No ha sido la primera vez que el Rey actúa tras la evidente incomunicación de los representantes políticos. Ante la situación de crisis económica, la prensa se ha hecho eco de la iniciativa del Rey de emprender una ronda de discretos contactos con el Gobierno, los sindicatos y varios economistas. Además, y con motivo de un acto público, ha hecho un llamamiento a la unidad de los partidos mayoritarios para afrontar la difícil situación. En una monarquía parlamentaria como la española, la actuación del Rey en este sentido, ¿tiene cobertura constitucional?
El artículo 56 de la Constitución establece que en su condición de jefe del Estado y de símbolo de su unidad, «arbitra y modera el funcionamiento regular de las instituciones…». Objetivamente, las actuaciones que hasta ahora ha llevado a cabo se enmarcan en el ámbito de la función moderadora, que es propia de las monarquías parlamentarias como la sueca y que de alguna forma también ejercen algunos presidentes de repúblicas parlamentarias como la alemana o la italiana. Y sin que, en principio, puedan ser consideradas como una extralimitación del papel que la Constitución les atribuye.

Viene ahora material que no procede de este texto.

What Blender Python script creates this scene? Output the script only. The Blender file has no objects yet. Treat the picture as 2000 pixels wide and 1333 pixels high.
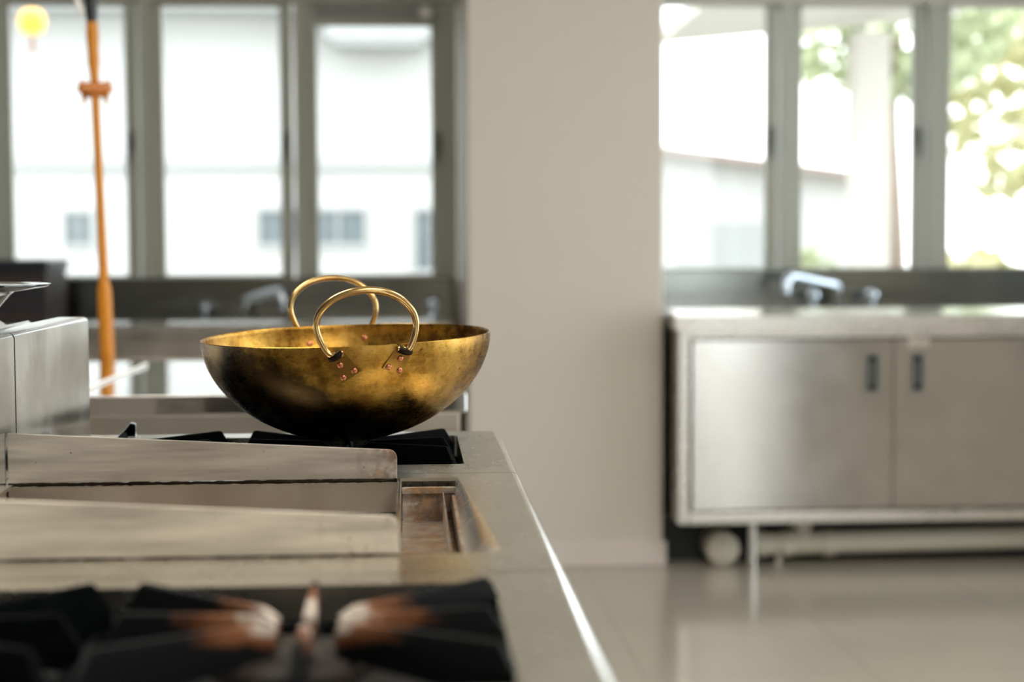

Para entender el alcance de sus declaraciones recientes es preciso definir en qué consiste dicha función moderadora. Pues bien, antes que nada hay que precisar que de la misma no se deriva ningún poder decisorio del Rey que se traduzca en una potestas, esto es, en un acto jurídico vinculante que obligue a otros poderes públicos, como el presidente del Gobierno o el Parlamento. En absoluto. Se trata, por el contrario, de una función que tiene una finalidad meramente persuasiva derivada de la auctoritas, que ha de poseer el jefe del Estado para instar a los representantes de las instituciones representativas estatales y autonómicas y al resto de actores sociales (sindicatos, organizaciones empresariales, etcétera) a llegar a grandes acuerdos en momentos que por razones diversas así lo exijen. Se trata de allanar, de templar y, en definitiva, de moderar, en lo que sea posible, a fin de superar las contraposiciones, roces entre las diversas instituciones y actores sociales. Y sin que en ningún caso el Rey pueda decidir, pues ello le está vedado por la Constitución. Ahora bien, si los fines de su función moderadora fuesen eventualmente asumidos por los poderes públicos representativos, únicamente a estos correspondería tomar decisiones al respecto. Ya fuese mediante leyes de las Cortes Generales o decretos del Gobierno.
Como expresaba Bagehot, uno de los teóricos más significados del parlamentarismo y la monarquía británicas, la función de moderación se resume en poder estimular, aconsejar y advertir a los poderes públicos. Se trata, pues, de una función de sugerencia, de estímulo y de incitación. En este contexto, pueden inscribirse los contactos personales y, en su caso, como ahora ha ocurrido, los mensajes públicos mediante declaraciones genéricas dirigidos a las formaciones políticas y a los agentes sociales. En todo caso, es evidente que en una tesitura como la que ha motivado la actividad moderadora del Rey, se requiere que su comportamiento se vea guiado por la más exquisita ductilidad y prudencia institucional, a fin de no suplantar la legitima capacidad de decisión y de rechazo a la misma de quienes constitucionalmente la tienen atribuida: es decir, la mayoría de gobierno y la oposición parlamentaria.
Para un buen ejercicio de la función moderadora, el Rey ha de disponer del derecho a ser oído y, sobre todo, del derecho a ser informado. Por esta razón, es objetivamente correcta, no solo la lógica y periódica entrevista con el presidente del Gobierno como responsable primero de la política económica, sino también, como ha sido el caso, con la ministra de Economía. Por otra parte, en el ejercicio de la limitada capacidad para ejercer el derecho a su libertad de expresión, el jefe del Estado ha de poder dirigirse ocasionalmente a la sociedad a través de mensajes genéricos, al margen de la controversia política sobre temas específicos, acerca de asuntos que objetivamente se insertan en el ámbito del interés general. Siempre, con escrupuloso respeto a las legítimas opciones políticas del Gobierno de turno. Y, sin duda, con su conocimiento. A este respecto, que el Rey haya escogido el acto de entrega de los Premios de Investigación 2009 para hacer un llamamiento público y genérico a llegar a acuerdos o pactos para superar la crisis económica no puede suscitar reproche constitucional alguno.